If I asked 20 year old me where she expected 25 year old me to be, it probably wouldn’t be here. I would have said I’d like to be married and settled and in a creative job and have a dog and have hair down to my kneecaps. LOL.

I wouldn’t say “yes please I’d love to work in a call centre and live with my ex boyfriend and never see my family.”

My one and only goal for five years time is to be happy. If my happy is living in a huge house with 3 dogs and a baby on the way then so be it. If my happy is travelling the world with my friends and living out of a suitcase then so be it. If my happy is running my own company and being a bad ass business woman then so be it.

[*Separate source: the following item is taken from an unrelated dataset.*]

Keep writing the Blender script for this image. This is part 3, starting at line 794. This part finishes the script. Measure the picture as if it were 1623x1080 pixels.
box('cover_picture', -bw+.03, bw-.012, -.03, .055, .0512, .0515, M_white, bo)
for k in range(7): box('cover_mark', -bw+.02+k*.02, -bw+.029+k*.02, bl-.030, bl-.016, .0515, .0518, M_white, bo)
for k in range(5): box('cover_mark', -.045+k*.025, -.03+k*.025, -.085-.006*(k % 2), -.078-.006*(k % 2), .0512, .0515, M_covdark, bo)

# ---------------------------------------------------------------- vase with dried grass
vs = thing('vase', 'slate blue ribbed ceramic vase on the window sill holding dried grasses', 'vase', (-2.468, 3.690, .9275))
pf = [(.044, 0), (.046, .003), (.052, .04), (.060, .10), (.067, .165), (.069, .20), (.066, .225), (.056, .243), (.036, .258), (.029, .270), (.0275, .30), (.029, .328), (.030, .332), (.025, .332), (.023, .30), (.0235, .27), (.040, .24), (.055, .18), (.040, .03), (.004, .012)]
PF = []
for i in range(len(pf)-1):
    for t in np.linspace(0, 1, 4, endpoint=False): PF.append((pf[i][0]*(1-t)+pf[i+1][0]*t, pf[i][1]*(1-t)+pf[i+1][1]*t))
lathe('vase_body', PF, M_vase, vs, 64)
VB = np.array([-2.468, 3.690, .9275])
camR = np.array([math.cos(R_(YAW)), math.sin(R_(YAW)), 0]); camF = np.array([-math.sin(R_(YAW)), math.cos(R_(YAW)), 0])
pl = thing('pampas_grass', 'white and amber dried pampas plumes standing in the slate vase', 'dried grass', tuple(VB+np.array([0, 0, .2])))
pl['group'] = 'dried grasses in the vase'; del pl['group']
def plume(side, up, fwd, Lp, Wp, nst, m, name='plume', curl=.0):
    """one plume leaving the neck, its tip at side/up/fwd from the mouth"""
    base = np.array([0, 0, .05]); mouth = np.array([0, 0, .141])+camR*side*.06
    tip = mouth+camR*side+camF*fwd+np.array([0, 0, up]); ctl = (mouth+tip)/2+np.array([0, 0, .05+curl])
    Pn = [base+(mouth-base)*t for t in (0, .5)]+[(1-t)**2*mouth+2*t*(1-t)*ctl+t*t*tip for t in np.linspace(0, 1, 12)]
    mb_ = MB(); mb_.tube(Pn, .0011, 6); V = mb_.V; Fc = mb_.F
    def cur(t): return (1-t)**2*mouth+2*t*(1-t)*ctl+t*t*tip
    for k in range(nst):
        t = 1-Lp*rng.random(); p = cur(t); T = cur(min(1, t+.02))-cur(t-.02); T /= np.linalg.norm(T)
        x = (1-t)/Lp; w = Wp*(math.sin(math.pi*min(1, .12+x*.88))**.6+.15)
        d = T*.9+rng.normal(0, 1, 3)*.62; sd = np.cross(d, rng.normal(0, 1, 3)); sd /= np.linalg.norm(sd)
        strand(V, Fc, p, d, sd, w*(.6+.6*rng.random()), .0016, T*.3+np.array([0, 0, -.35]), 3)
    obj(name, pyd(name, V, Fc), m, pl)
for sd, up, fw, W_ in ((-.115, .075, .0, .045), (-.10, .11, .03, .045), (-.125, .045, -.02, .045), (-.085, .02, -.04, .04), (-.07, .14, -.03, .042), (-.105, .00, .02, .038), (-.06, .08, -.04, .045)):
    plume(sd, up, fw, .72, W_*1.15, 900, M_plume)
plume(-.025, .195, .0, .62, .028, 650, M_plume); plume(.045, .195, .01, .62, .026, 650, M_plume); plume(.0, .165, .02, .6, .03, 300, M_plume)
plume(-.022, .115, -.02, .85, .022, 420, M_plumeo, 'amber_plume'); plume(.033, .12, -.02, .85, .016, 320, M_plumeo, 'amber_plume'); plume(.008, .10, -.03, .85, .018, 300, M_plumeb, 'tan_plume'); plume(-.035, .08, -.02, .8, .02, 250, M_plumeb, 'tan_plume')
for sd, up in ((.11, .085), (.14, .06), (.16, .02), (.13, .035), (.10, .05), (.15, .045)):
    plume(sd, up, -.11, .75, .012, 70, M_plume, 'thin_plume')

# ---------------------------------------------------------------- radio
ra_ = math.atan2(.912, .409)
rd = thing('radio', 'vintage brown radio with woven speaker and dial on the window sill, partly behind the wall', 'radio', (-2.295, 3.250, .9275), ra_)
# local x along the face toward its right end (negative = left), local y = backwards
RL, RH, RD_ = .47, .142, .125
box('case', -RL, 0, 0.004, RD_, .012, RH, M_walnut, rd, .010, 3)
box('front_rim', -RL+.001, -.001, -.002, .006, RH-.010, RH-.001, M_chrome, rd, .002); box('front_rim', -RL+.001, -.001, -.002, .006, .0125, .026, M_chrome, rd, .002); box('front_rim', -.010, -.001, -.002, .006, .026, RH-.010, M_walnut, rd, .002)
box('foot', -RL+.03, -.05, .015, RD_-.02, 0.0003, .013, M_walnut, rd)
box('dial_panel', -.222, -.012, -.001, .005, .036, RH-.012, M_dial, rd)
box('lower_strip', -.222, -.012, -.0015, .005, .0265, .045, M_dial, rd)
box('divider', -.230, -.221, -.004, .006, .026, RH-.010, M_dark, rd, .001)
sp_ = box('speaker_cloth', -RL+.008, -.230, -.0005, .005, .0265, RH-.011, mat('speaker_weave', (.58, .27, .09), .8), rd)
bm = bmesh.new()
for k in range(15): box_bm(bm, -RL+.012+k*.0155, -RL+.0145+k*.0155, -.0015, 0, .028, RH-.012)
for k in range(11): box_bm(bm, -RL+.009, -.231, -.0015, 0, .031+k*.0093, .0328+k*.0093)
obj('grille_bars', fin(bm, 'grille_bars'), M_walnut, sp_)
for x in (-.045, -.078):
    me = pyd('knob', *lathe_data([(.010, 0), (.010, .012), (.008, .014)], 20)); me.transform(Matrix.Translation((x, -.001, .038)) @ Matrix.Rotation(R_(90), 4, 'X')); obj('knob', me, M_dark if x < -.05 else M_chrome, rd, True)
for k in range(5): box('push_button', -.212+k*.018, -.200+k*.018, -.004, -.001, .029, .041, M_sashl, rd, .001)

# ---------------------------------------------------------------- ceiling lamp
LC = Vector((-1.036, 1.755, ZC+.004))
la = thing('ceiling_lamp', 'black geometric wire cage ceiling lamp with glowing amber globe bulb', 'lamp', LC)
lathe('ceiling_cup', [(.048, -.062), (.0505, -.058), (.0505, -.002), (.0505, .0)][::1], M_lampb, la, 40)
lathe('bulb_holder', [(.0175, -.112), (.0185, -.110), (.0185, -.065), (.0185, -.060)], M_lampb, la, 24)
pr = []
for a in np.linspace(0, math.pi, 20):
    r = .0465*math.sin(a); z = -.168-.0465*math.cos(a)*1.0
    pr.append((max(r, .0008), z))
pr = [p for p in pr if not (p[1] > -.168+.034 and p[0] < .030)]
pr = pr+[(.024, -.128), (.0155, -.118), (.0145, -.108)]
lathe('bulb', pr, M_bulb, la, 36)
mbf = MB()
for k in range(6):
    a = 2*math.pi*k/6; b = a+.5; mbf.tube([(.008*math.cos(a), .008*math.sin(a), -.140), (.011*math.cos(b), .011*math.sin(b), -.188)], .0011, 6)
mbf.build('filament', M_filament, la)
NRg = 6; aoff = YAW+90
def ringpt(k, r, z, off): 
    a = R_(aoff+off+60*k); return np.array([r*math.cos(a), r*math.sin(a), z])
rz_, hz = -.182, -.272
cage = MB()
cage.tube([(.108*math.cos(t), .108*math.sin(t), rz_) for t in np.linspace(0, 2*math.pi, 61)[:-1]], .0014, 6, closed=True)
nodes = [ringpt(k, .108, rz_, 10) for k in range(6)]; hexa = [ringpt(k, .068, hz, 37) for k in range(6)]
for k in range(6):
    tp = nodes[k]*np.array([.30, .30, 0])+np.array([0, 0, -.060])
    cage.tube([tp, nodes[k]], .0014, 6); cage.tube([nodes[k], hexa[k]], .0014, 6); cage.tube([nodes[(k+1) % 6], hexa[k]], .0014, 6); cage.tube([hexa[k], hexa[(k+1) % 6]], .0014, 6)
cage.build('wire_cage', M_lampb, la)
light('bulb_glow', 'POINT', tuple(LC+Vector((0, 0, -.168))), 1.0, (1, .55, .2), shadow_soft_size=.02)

If it’s being a stay at home mum and poet then so be it.

I don’t mind if all my plans fall through as long as I am with someone, doing something and living somewhere that feels like home.

I talked briefly in this recent post about how we are responsible for our own destiny. How in some way, you can do anything you want if you try your absolute hardest. I really feel that we are in control of our own destiny and we can’t blame the events of our lives for how we perceive and react to them.

I hope that by 30, I am in full control of my world. I don’t mean controlling what happens but being conscious of how I react to life.

I was recently having a conversation with a special somebody while watching the movie Absolutely Anything on Netflix. The film is basically Simon Pegg wasting the ability to make absolutely anything he wants happen and then getting into a predicament he could easily get out of with his awesome super power.

I theorised that if I could do anything with the wave of a hand then I would first make a list of things that needed doing (ie. cure all suffering, poverty, hunger and misery) and once it was done the world would be ruined because we’d have nothing to compare happiness to.

If we all had everything we wanted then life would be sickly sweet like Bruce Bogtrotter’s chocolate cake. We need the long days at work and the bad mental health days to remind us to appreciate what we would otherwise take for granted. We need pain and suffering in order to experience laughter and love.

It’s the things we do that define who we are and it’s the way we move on from the negatives or embrace the positives that shapes the world we live in. All I want is to shape mine into one I can be proud of.